D’autres vins ont aussi fait le voyage retour, comme Château Greysac, Château Simard ou le prestigieux Petrus, propriété de la famille Moueix.

“C’était la meilleure chose à faire”, a commenté M. Touton, “Petrus est exceptionnel. Il faut le protéger et le contrôler”.

Des négociants ont aussi acquis pour des millions de dollars de vin déstocké. “Nous avons acheté à DC&E une quantité importante de vin que nous suivons de près”, a indiqué Georges Haushalter, directeur général de La Compagnie Médocaine des Grands Crus.

Trois d’entre eux, la Compagnie Médocaine, Joanne Bordeaux et Diva rivalisent pour récupérer la place abandonnée par DC&E.

Vignobles Internationaux, le négociant de DC&E, était le 14e exportateur de vin de la place de Bordeaux.

“Nous avons toujours été intéressés par cette opportunité mais jusqu’à présent, cela ne valait pas la peine” en raison de l’omniprésence de Diageo, souligne David Milligan, président de la toute nouvelle société Joanne Bordeaux USA, qui a fait ses premières ventes lundi.

Sur ses talons, la Compagnie Médocaine vient de signer un partenariat avec le spécialiste américain des grands crus Frederick Wildman.
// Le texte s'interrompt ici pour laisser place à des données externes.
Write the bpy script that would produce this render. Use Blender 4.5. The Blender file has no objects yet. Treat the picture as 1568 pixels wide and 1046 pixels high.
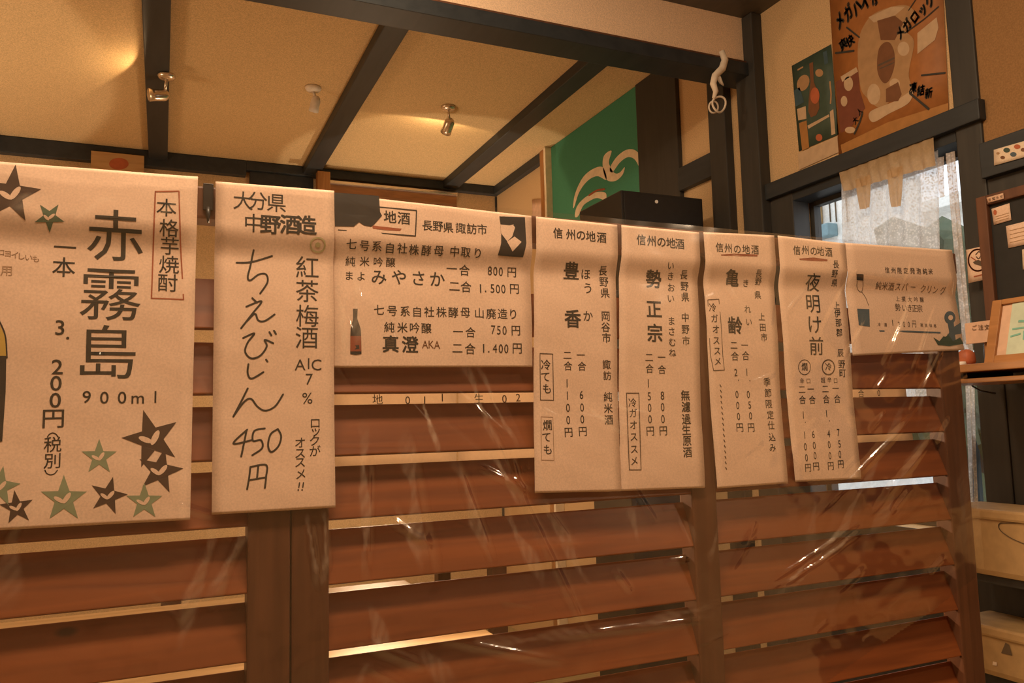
import bpy, bmesh, math, random
import numpy as np
from mathutils import Vector, Matrix, geometry

random.seed(7)
SC = bpy.context.scene
COL = SC.collection
EYE = 1.20                       # eye height above the floor
W, H, FPX = 1568, 1046, 1217.2
YAW, PITCH, ROLL = math.radians(23.823), math.radians(5.735), math.radians(-1.4435)

# ------------------------------------------------------------------ camera
fw = Vector((math.sin(YAW) * math.cos(PITCH), math.cos(YAW) * math.cos(PITCH), math.sin(PITCH)))
rt = Vector((math.cos(YAW), -math.sin(YAW), 0))
up = rt.cross(fw)
RT = rt * math.cos(ROLL) + up * math.sin(ROLL)
UP = up * math.cos(ROLL) - rt * math.sin(ROLL)
cd = bpy.data.cameras.new('camera')
cam = bpy.data.objects.new('camera', cd)
COL.objects.link(cam)
cd.sensor_width = 36
cd.lens = FPX / W * 36
cd.clip_start = 0.02
cam.matrix_world = Matrix(((RT.x, UP.x, -fw.x, 0), (RT.y, UP.y, -fw.y, 0), (RT.z, UP.z, -fw.z, EYE), (0, 0, 0, 1)))
SC.camera = cam

# ------------------------------------------------------------------ exposure, world, lights
SC.view_settings.view_transform = 'Standard'
SC.view_settings.look = 'None'
SC.view_settings.exposure = 1.15
SC.view_settings.gamma = 1.0
SC.view_settings.use_curve_mapping = False
SC.cycles.max_bounces = 8
SC.cycles.transparent_max_bounces = 16
SC.cycles.sample_clamp_indirect = 4

wd = bpy.data.worlds.new('overcast_sky')
SC.world = wd
wd.use_nodes = True
wd.node_tree.nodes['Background'].inputs[0].default_value = (0.86, 0.93, 1.0, 1)
wd.node_tree.nodes['Background'].inputs[1].default_value = 0.8

WARM = (1.0, 0.72, 0.46)
def light(name, kind, loc, power, color=WARM, **kw):
    d = bpy.data.lights.new(name, kind)
    d.energy = power
    d.color = color
    for k, v in kw.items():
        if k != 'aim':
            setattr(d, k, v)
    o = bpy.data.objects.new(name, d)
    o.location = loc
    if 'aim' in kw:
        o.rotation_euler = Vector(kw['aim']).to_track_quat('-Z', 'Y').to_euler()
    COL.objects.link(o)
    return o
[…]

Comme Joanne, elle utilisera ses stocks de Diageo pour se lancer au 1er mars. Simultanément, Diva installe en Californie une entreprise d’importation et distribution pour l’ensemble du territoire américain.
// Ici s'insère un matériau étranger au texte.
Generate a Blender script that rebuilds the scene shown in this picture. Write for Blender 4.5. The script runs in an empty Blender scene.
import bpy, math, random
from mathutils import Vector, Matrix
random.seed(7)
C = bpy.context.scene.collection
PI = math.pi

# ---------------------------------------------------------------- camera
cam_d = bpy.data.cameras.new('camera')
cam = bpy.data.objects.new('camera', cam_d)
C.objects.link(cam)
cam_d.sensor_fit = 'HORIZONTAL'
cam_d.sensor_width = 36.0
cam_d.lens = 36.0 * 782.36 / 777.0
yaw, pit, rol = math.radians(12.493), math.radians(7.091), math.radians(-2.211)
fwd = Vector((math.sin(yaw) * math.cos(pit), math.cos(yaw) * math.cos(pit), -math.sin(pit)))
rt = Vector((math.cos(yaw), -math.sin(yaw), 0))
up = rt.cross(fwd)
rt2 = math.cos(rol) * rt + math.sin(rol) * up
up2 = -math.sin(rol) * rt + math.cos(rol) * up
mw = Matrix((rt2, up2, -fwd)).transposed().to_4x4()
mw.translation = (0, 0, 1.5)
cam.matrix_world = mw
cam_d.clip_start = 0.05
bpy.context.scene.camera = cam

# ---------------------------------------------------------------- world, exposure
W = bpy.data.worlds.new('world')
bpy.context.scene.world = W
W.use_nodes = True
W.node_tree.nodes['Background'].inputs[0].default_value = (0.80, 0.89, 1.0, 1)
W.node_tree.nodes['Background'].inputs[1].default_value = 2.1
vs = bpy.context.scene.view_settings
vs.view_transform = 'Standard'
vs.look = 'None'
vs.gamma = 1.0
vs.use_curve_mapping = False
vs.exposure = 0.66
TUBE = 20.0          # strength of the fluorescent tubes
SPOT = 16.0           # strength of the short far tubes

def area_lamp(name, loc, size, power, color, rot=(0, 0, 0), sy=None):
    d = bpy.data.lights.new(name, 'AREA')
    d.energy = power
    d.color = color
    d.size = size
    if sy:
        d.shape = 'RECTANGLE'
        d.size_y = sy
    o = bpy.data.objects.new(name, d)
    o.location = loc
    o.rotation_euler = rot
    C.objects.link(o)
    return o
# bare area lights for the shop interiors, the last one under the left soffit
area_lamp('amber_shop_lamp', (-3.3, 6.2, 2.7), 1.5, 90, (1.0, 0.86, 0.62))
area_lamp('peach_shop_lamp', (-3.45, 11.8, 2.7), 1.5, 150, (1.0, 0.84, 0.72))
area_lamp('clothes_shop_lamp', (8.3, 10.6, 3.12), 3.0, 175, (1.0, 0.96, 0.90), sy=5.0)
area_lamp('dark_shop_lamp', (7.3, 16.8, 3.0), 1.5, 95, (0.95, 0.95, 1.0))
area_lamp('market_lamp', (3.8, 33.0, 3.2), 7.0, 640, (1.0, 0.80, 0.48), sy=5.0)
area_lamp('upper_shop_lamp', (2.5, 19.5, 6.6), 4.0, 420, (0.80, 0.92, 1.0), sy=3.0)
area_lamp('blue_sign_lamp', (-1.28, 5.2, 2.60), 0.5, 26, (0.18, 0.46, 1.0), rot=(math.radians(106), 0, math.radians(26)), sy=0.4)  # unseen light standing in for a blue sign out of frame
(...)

Mais les rabais monumentaux pratiqués par DC&E restent un casse-tête.

“J’ai pour cinq millions de dollars de premiers crus, je ne peux pas vendre une seule bouteille”, explique M. Touton.

“Cela prendra du temps pour écouler le surplus”, explique Chris Adams, Pdg du caviste américain Sherry Lehmann. “Dans cette économie, les prix devaient dégringoler”, souligne le dirigeant qui a commencé l’année par des soldes monumentales de vin déstocké.

D’aucuns affirment que tous les invendus de Diageo ont été liquidés sur le marché américain. Mais un porte-parole du groupe a indiqué à l’AFP que DC&E allait écouler au 1er mars sa dernière cargaison de Bordeaux du millésime 2007. “Cela va être une catastrophe”, prédit M. Touton.